Sailing through a bridge opening is unwise in any case and unless one's engine is ticking over and can be thrown into gear quickly obviously dangerous.

The issue of loosing rudder control can be explained, in part, if one is headed "down current" in a traverse and not making much speed relative to the water to begin with. The fenders on the abutments for the bridge supports on either side of the opening tend to channel the water flow into the opening itself which speeds up the flow in the passage between them. A yacht, of course, has a certain momentum and does not accelerate as quickly as does the flow of water hence the flow of water over the rudder is slowed, or in some cases, almost stopped. No flow over the rudder = no control so the yacht is like a leaf driven by the wind. (The same effect as at the top of a wave when headed down wind in a following sea.)

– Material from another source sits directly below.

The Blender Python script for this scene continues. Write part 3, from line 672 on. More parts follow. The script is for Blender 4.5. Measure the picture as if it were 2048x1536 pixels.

Wind effects at an open bridge can also be unpredictable. The upright spans act like giant wind breaks. In a cross-wind (relative to the opening/parallel to the roadway) the windward span blocks and redirects the wind up and over the upright span creating a "wind shadow", or low pressure zone, immediately beneath it. That low pressure zone pulls the flow downward over the top of the windward span, across the gap between the spans, where it encounters the windward face of the leeward up-right span. That span directs the wind downward where it flows back across the water toward the "wind shadow"/low pressure zone under the windward span at increasing speed (the "plaza effect" at ground level that one sees between tall/high-rise buildings). Needless to say, the foregoing can have quite an effect on a yacht under sail with little or no rudder control.

FWIW you were lucky. And frankly, I am surprised that the Bridge Tender permitted you to make that traverse under sail only. It is our practice to keep our mainsail set while motoring to stabilize the yacht. On more than one occasion when we've had to pass through bridge openings I've had Bridge Tenders tell us that we cannot pass through unless we're motor sailing.